§ **DIRECTION**:
Repeat only the lines running from the beginning of the material through the line that contains "pipe', 'plastic sheet')".
— Start —
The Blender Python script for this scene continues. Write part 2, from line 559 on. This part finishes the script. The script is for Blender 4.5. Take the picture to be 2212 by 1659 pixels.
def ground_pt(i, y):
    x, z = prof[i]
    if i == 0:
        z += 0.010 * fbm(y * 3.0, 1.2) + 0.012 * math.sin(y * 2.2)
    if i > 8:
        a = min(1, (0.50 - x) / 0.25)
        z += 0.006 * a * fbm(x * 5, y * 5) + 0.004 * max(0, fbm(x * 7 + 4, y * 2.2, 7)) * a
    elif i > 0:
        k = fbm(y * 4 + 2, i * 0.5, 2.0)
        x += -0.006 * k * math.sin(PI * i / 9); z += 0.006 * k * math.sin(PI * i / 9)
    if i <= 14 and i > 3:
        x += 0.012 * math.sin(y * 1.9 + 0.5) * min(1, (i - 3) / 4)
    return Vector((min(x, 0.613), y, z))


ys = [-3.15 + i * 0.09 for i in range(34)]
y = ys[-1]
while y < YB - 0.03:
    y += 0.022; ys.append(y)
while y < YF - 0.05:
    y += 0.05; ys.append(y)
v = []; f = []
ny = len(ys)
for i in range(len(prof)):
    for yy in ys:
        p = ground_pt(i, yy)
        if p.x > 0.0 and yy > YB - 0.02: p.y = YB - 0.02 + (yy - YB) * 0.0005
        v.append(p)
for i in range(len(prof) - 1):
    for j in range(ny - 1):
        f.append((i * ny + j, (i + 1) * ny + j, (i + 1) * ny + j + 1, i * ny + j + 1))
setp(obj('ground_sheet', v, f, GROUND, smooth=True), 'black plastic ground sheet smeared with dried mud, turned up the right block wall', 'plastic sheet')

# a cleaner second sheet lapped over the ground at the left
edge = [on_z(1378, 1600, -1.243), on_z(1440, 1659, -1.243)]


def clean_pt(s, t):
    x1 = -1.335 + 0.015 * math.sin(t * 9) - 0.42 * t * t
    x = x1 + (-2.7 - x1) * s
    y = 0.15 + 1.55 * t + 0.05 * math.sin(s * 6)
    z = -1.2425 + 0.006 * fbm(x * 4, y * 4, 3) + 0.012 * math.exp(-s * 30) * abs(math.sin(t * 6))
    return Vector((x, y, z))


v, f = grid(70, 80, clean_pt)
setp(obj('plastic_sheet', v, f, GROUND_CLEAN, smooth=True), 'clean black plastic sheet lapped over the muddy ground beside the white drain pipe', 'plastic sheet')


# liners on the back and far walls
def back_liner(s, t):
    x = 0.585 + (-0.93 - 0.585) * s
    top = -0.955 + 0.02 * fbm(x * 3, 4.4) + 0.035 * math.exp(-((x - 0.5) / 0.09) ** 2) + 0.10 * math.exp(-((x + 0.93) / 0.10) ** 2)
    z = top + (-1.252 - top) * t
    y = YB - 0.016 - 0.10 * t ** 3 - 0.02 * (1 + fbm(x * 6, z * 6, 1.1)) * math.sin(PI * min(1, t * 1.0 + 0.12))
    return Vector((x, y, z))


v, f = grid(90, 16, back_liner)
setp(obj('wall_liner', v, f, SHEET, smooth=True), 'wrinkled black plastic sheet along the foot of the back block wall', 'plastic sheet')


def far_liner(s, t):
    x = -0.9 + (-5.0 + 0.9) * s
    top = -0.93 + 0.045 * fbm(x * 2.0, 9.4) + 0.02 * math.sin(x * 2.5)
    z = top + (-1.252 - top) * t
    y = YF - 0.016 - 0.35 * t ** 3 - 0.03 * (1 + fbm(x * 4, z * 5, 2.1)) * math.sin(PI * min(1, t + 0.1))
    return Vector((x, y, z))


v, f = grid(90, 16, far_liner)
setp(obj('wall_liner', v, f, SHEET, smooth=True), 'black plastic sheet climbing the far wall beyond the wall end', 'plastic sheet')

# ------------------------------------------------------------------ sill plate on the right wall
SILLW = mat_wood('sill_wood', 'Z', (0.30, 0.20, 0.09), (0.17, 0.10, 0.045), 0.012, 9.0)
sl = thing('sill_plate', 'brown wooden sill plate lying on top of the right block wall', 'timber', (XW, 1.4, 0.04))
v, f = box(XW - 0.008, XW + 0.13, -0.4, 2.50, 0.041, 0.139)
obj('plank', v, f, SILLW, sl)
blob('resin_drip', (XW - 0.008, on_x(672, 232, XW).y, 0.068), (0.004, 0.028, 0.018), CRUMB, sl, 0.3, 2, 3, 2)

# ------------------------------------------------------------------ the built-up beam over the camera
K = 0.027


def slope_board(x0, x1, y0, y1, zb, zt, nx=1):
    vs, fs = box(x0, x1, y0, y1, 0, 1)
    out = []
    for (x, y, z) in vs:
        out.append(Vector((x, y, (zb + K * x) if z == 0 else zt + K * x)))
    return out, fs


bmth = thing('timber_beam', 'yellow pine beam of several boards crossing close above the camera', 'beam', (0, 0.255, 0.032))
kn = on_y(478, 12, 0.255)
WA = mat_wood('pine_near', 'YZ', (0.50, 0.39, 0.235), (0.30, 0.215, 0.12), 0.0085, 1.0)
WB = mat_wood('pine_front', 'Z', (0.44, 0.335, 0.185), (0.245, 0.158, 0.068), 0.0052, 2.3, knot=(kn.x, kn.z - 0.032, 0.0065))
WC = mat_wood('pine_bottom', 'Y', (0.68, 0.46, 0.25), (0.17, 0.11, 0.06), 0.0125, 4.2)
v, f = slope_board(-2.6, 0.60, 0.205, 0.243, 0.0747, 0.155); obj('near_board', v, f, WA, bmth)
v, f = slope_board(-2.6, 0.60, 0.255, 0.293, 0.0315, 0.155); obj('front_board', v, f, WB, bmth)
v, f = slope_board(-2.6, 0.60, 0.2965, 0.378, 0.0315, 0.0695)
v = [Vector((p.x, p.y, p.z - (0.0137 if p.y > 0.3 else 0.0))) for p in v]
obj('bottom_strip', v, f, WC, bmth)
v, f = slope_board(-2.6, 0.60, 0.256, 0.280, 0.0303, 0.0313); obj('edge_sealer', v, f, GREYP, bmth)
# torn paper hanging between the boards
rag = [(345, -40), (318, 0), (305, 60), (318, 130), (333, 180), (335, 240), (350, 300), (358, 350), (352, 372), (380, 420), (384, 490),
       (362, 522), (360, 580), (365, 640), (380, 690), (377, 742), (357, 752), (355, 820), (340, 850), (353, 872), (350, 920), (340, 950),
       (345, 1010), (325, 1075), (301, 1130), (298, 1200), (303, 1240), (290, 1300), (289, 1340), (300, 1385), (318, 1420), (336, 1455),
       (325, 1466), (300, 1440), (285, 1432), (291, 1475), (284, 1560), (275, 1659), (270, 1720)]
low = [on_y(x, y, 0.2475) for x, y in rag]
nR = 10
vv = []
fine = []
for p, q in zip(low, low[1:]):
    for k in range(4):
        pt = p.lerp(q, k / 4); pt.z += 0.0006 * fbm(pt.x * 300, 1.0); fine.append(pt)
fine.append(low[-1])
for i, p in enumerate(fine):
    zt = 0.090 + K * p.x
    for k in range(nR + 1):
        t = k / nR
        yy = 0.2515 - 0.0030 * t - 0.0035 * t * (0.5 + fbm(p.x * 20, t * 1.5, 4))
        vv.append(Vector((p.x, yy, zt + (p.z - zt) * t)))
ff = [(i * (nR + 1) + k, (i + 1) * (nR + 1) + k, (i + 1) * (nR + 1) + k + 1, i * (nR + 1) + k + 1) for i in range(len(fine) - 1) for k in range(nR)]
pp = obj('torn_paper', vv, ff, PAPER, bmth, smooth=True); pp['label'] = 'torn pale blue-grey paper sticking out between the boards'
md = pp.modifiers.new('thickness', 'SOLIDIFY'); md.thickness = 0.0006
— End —
§ **OUTPUT OF THE EXERCISE**:
The Blender Python script for this scene continues. Write part 2, from line 559 on. This part finishes the script. The script is for Blender 4.5. Take the picture to be 2212 by 1659 pixels.
def ground_pt(i, y):
    x, z = prof[i]
    if i == 0:
        z += 0.010 * fbm(y * 3.0, 1.2) + 0.012 * math.sin(y * 2.2)
    if i > 8:
        a = min(1, (0.50 - x) / 0.25)
        z += 0.006 * a * fbm(x * 5, y * 5) + 0.004 * max(0, fbm(x * 7 + 4, y * 2.2, 7)) * a
    elif i > 0:
        k = fbm(y * 4 + 2, i * 0.5, 2.0)
        x += -0.006 * k * math.sin(PI * i / 9); z += 0.006 * k * math.sin(PI * i / 9)
    if i <= 14 and i > 3:
        x += 0.012 * math.sin(y * 1.9 + 0.5) * min(1, (i - 3) / 4)
    return Vector((min(x, 0.613), y, z))


ys = [-3.15 + i * 0.09 for i in range(34)]
y = ys[-1]
while y < YB - 0.03:
    y += 0.022; ys.append(y)
while y < YF - 0.05:
    y += 0.05; ys.append(y)
v = []; f = []
ny = len(ys)
for i in range(len(prof)):
    for yy in ys:
        p = ground_pt(i, yy)
        if p.x > 0.0 and yy > YB - 0.02: p.y = YB - 0.02 + (yy - YB) * 0.0005
        v.append(p)
for i in range(len(prof) - 1):
    for j in range(ny - 1):
        f.append((i * ny + j, (i + 1) * ny + j, (i + 1) * ny + j + 1, i * ny + j + 1))
setp(obj('ground_sheet', v, f, GROUND, smooth=True), 'black plastic ground sheet smeared with dried mud, turned up the right block wall', 'plastic sheet')

# a cleaner second sheet lapped over the ground at the left
edge = [on_z(1378, 1600, -1.243), on_z(1440, 1659, -1.243)]


def clean_pt(s, t):
    x1 = -1.335 + 0.015 * math.sin(t * 9) - 0.42 * t * t
    x = x1 + (-2.7 - x1) * s
    y = 0.15 + 1.55 * t + 0.05 * math.sin(s * 6)
    z = -1.2425 + 0.006 * fbm(x * 4, y * 4, 3) + 0.012 * math.exp(-s * 30) * abs(math.sin(t * 6))
    return Vector((x, y, z))


v, f = grid(70, 80, clean_pt)
setp(obj('plastic_sheet', v, f, GROUND_CLEAN, smooth=True), 'clean black plastic sheet lapped over the muddy ground beside the white drain pipe', 'plastic sheet')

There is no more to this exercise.